Chaminade is thrilled after beating St. Anthony's in the NSCHSAA boys...

Chaminade is thrilled after beating St. Anthony's in the NSCHSAA boys basketball final at Hofstra on Tuesday, Feb. 28, 2023. Credit: James Escher

Let’s flash back to the night of March 3, 2022. Chaminade owned a late two-point lead but turned it over on a three-point play with 10.9 seconds left in OT and dropped the NSCHSAA championship game to Holy Trinity by that single, painful point.

Now the top-seeded Flyers, with their 11 returnees, were back on the same basketball court inside Hofstra’s Mack Sports Complex nearly a year later, trying to write a better ending for themselves in Tuesday night’s championship game, this time against No. 3 St. Anthony’s.

And they found a way, pitching a shutout over the final 6 1/2 minutes and pulling free in the final three. A second title in three years was theirs with a 43-35 victory.

“This is amazing,” said senior guard Dave DeBusschere, who was named the league’s player of the year afterward. “Honestly, last year, watching them celebrate, it was heartbreaking. But this year, being the one celebrating, all the work that we put in to capitalize on our senior years, it’s just incredible.”

Joe Knaus scored 14 points, championship MVP Antoni Vlogianitis contributed nine and DeBusschere added eight.

So Chaminade (23-3) will play in the state CHSAA Class A semifinals against Bishop Timon-St. Jude of Buffalo (23-3) at 3 p.m. on  Saturday at Hilbert College in Hamburg. The program’s last state title came in 2003.

“We definitely have the talent this year,” DeBusschere said. “Yeah, we’re fighting for that.”

But the roots for the Flyers being in this position stem back to last year’s NSCHSAA final.

“We had a preseason meeting,” coach Dan Feeney said. “We watched the last 30 seconds of overtime as a group. We promised ourselves that’s the last time we’ll watch it but we’ll remember it. We put the iPad away, burned the tape, essentially.

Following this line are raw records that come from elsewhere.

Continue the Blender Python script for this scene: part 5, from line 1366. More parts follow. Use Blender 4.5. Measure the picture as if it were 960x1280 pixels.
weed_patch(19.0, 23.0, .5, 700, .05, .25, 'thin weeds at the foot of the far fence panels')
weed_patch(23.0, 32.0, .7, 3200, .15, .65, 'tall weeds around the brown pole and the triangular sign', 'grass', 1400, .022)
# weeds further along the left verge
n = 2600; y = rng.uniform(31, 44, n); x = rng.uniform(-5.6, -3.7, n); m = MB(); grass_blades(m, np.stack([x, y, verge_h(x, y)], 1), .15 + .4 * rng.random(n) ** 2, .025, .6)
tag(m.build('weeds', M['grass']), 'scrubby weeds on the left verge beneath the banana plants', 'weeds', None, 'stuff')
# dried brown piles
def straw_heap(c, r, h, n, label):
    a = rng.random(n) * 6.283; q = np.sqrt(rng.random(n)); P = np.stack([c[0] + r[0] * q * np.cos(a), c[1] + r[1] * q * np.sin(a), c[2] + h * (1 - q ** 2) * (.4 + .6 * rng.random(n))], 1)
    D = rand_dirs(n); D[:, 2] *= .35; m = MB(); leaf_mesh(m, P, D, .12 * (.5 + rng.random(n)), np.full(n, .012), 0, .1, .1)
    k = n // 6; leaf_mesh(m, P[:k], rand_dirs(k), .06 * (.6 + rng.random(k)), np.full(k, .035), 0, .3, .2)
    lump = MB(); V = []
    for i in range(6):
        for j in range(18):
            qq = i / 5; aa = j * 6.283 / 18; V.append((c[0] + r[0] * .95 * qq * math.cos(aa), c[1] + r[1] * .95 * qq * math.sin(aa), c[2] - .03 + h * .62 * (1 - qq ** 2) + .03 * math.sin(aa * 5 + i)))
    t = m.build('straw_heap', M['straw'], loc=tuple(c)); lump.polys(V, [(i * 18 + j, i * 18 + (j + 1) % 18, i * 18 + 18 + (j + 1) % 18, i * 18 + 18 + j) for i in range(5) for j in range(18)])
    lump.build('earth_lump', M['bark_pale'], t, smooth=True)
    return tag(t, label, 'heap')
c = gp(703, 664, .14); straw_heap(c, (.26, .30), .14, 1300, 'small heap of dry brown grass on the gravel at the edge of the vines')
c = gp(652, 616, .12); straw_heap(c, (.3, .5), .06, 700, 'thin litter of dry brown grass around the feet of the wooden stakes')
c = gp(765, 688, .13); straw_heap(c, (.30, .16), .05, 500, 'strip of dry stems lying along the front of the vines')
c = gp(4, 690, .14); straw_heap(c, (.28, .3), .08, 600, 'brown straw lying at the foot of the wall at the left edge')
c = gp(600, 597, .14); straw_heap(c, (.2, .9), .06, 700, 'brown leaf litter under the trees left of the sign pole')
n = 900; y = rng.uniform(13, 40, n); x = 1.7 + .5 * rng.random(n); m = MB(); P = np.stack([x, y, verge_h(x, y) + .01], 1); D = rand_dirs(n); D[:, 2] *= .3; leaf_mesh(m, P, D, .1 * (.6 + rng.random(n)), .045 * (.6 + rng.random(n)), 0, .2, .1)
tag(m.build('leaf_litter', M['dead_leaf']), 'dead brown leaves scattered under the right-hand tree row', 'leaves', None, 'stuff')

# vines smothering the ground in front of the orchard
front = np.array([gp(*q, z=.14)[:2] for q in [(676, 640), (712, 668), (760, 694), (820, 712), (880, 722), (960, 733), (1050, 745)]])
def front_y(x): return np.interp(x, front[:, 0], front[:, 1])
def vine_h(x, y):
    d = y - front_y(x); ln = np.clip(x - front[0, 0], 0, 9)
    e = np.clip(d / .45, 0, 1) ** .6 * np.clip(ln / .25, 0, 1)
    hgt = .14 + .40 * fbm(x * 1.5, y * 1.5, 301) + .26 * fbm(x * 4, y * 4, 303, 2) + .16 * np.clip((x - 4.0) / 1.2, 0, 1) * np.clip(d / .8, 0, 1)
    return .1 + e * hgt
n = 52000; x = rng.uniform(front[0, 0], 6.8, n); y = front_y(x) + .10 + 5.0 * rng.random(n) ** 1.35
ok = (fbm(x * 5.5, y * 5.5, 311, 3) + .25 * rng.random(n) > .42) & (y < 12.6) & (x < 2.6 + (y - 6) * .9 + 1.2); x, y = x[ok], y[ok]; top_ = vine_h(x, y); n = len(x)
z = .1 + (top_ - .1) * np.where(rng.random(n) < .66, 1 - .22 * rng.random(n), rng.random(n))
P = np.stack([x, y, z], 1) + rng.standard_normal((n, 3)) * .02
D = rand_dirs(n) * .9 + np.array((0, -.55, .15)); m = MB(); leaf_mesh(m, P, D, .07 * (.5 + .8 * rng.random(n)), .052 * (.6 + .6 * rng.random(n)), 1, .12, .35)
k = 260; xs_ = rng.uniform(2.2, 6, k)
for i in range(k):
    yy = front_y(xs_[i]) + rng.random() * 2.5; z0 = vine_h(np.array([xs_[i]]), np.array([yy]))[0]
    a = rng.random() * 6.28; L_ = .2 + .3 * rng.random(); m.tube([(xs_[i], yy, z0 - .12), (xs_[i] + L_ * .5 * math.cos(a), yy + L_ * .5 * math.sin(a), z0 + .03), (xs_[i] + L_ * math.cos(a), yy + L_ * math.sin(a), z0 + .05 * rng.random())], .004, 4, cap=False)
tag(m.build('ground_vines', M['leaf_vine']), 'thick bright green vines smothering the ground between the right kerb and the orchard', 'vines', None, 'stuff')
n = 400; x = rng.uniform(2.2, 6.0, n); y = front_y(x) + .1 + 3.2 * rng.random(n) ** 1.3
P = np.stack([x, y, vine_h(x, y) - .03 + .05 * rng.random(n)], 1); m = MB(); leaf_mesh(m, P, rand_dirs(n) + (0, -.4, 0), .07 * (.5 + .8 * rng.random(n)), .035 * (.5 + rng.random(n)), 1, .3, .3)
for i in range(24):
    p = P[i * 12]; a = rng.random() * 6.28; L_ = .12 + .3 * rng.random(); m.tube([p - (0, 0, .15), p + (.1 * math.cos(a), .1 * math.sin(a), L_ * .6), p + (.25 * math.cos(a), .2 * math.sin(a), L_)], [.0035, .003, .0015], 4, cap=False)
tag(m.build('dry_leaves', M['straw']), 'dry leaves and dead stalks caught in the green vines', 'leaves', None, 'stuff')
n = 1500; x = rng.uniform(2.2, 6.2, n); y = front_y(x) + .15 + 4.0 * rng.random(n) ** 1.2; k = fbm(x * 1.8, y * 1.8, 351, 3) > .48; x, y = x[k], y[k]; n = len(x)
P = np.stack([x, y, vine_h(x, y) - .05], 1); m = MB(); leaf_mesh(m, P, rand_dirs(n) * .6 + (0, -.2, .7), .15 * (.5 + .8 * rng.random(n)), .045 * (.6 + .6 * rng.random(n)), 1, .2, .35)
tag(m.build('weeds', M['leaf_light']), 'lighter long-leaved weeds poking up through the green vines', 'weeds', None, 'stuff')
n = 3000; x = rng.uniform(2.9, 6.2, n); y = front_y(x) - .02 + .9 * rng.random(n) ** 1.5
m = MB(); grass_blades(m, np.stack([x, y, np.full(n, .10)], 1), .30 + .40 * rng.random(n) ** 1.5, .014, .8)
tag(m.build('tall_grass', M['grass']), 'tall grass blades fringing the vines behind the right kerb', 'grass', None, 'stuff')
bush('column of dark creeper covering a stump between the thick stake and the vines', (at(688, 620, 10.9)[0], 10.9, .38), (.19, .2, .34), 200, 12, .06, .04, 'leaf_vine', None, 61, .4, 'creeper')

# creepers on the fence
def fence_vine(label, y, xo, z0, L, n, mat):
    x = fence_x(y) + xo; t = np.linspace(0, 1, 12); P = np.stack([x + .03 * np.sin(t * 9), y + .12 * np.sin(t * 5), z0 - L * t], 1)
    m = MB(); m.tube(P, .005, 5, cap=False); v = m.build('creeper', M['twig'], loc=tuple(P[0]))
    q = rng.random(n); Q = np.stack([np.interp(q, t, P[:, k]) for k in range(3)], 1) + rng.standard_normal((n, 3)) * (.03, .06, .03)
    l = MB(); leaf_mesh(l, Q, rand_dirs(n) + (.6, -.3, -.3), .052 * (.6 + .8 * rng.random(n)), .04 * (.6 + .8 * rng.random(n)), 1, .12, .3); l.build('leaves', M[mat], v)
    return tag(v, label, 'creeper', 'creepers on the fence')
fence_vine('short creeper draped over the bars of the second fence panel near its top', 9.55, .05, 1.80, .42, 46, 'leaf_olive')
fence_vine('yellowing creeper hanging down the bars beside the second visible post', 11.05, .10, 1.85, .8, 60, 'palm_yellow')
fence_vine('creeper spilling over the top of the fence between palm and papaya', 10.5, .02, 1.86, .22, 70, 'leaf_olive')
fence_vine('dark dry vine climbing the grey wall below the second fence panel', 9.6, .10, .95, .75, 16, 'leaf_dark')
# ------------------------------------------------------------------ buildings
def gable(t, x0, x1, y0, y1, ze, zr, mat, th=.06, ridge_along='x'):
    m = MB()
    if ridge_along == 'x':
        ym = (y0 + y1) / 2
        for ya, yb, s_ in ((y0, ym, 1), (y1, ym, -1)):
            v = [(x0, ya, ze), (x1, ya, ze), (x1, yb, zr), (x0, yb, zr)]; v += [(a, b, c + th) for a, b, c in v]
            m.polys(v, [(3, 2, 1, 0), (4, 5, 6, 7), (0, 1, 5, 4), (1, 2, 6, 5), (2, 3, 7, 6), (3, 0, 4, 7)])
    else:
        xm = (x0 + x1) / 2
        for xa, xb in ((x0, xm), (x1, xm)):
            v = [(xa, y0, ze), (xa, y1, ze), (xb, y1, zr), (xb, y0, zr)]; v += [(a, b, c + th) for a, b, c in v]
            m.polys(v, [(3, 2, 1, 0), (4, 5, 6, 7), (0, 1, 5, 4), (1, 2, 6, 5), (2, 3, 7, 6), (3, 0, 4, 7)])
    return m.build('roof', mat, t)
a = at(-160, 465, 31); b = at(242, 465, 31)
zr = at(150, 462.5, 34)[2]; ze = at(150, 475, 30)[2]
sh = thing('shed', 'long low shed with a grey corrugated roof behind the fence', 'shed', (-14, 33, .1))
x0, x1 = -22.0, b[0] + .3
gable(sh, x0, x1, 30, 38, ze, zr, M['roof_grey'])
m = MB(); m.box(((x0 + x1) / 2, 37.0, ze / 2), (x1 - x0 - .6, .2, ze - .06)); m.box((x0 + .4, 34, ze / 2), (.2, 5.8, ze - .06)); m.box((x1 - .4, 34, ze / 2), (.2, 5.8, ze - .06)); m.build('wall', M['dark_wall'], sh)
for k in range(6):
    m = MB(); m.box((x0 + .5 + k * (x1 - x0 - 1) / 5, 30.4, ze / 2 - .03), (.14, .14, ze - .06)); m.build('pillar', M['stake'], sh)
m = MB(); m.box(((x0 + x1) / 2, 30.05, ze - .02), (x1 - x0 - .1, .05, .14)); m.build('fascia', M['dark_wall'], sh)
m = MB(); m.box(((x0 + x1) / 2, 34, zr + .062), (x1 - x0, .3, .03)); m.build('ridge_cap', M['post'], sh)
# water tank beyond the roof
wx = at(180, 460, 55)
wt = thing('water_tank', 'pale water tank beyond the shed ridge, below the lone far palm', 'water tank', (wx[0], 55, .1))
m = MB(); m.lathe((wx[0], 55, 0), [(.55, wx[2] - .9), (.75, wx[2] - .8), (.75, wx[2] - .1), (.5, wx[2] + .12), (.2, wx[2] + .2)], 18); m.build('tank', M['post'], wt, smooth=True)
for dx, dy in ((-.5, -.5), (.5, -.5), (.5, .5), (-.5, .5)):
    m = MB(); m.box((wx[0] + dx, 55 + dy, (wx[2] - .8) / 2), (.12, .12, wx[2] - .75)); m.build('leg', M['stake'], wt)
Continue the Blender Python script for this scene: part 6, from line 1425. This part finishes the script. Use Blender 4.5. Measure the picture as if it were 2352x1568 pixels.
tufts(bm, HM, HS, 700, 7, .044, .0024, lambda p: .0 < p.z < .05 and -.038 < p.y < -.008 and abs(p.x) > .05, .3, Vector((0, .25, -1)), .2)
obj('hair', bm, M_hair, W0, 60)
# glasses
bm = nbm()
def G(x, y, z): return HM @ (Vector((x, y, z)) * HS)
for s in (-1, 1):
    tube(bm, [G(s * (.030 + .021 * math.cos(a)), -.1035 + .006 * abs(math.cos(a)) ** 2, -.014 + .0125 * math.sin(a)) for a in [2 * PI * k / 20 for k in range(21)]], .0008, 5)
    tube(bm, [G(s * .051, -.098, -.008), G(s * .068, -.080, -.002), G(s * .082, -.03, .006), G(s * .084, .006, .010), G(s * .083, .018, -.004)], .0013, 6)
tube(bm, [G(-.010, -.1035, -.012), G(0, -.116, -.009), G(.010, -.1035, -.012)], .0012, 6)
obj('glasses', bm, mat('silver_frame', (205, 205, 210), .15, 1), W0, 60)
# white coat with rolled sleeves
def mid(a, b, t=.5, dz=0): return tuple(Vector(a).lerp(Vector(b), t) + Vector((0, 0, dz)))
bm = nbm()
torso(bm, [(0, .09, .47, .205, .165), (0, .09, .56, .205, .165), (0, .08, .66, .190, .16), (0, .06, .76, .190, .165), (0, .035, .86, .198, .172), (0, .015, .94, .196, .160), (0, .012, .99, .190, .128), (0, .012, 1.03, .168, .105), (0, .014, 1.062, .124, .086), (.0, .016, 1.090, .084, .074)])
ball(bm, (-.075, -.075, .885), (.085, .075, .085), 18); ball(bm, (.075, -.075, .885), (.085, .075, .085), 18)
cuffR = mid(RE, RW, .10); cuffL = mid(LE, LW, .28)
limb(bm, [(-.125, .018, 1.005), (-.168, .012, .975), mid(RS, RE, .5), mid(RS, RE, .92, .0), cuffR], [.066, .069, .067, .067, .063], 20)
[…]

“We wouldn’t bring it up, but something that we would always bring up is: ‘Are we collectively better than we were last year?’ ”  

They answered the question one more time after the Friars’ Korey Duff Jr. hit a jumper in the lane for the last two of his team-high 11 points, cutting the Flyers’ lead to 36-35 with 6:33 left.

“Our defense has always kept us in the game, and I think it did again tonight,” St. Anthony’s coach Sal Lagano said.

But Chaminade had been working on its defense. It showed.

Plus, Knaus buried a three with 2:55 left, Bradley Wyckoff hit a one-hander in the lane and DeBusschere drove for two to complete the Flyers’ 7-0 closing run.

“We knew last year we were one play away,” Vlogianitis said. “We knew this year every play matters.”

St. Anthony’s trailed 13-10 after the first quarter, 22-16 at halftime and 36-31 through three after Vlogianitis hit a long three-pointer late in the period.

The Friars just couldn’t quite catch up. They finished at 19-8.

“You spend so much time with these kids, six days a week, you better like them, and I do,” Lagano said. “It was good. It was fun.”